En janvier 2020, on se souvient d’une polémique similaire, lors des municipales. Une circulaire de l’Intérieur demandait d’attribuer une nuance politique seulement aux communes de plus de 9.000 habitants. L’opposition y avait vu une manière de cacher le manque d’implantation locale de LREM. Le Conseil d’Etat, saisi par LR, avait finalement suspendu partiellement la circulaire incriminée.
« C’est un peu une fausse polémique » pointe un responsable de Renaissance
Dans la majorité présidentielle, on regarde tout cela avec calme. « C’est un peu une fausse polémique », pointe un responsable de Renaissance, « faire l’addition de trois ou quatre partis, c’est fait en une minute ».
Lors de la création d’Ensemble !, la première semaine de mai, les responsables des formations de la majorité avaient en réalité pensé à tout. Car Ensemble ! est légalement un parti politique, avec une association de type loi de 1901. Pour les législatives, il y a ainsi une unique association de financement… Ce qui permet et facilite la création d’une seule nuance politique par l’Intérieur. « C’est une conséquence qu’on avait bien en tête », reconnaît notre responsable de Renaissance, qui connaît bien le sujet. Il précise : « Ce n’est pas pour cela qu’on l’a fait, mais c’est une conséquence heureuse ».

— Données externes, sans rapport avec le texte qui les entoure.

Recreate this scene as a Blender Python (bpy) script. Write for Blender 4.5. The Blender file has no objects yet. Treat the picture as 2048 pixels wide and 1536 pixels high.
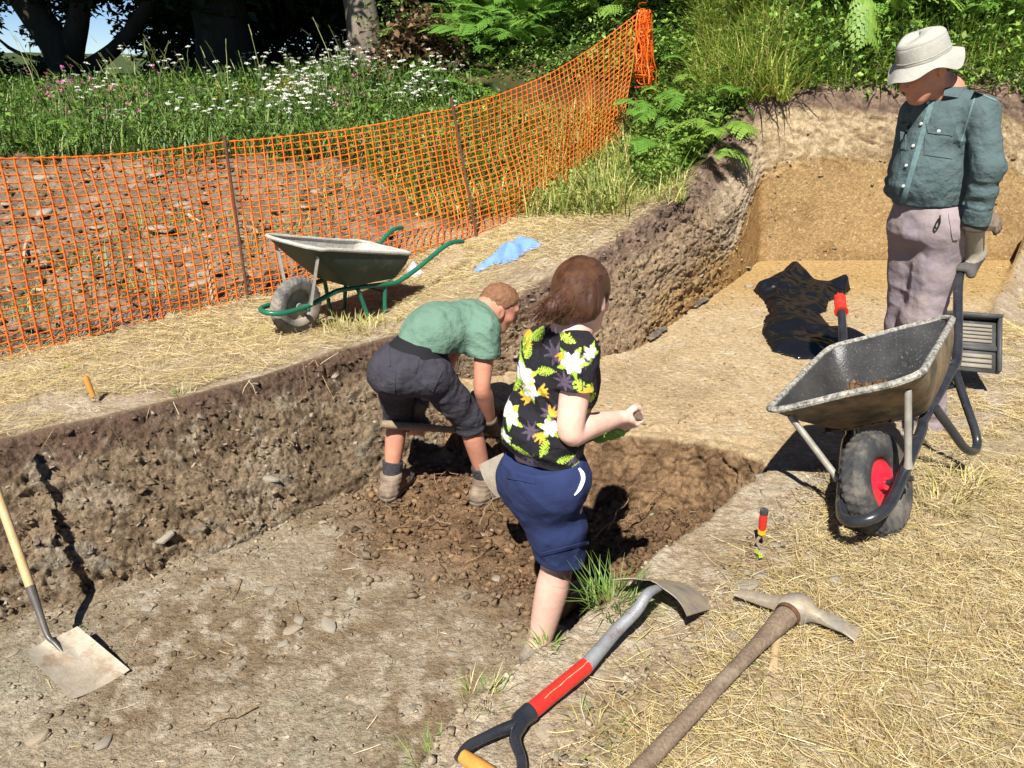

« Tous les partis membres d’Ensemble auraient pu demander à figurer sur le formulaire pour être éligible à la première partie du financement public (celle en fonction du nombre de voix, ndlr). Mais nous, nous sommes tous derrière un seul parti. LFI et les autres n’ont pas fait ça. Chacun a déposé un dossier différent. Le choix du ministère me paraît logique », ajoute ce responsable marcheur, selon qui la NUPES ne peut s’en prendre qu’à elle-même :
S’ils avaient tous déposé leur dossier derrière une barrière commune NUPES, ils auraient eu le même traitement que nous.
Répartition de la manne financière du financement public
On pourrait objecter que chaque composante de la majorité a mis sur la table les noms de ses candidats, lors des négociations. L’accord passé au sein d’Ensemble prévoit ensuite une répartition financière entre les députés Renaissance, Modem et Horizons. Autrement dit, le financement de l’Etat passe d’abord par Ensemble !, qui joue en quelque sorte le rôle de holding politique, avant qu’une clef de répartition ne répartisse la manne financière entre chaque parti, qui se retrouve obligé de faire confiance à Renaissance, qui a les clefs du coffre…
Pour la lisibilité politique, chère à Gérald Darmanin, il eut été utile de connaître la répartition des députés élus, selon les composantes de la majorité. Mais l’Intérieur se fixe sur les associations de financements. Et s’il y a un accord national à gauche, le PS ou EELV n’ont pas voulu pousser le vice au point de tout partager avec LFI, à savoir l’argent, nerf de la guerre électorale.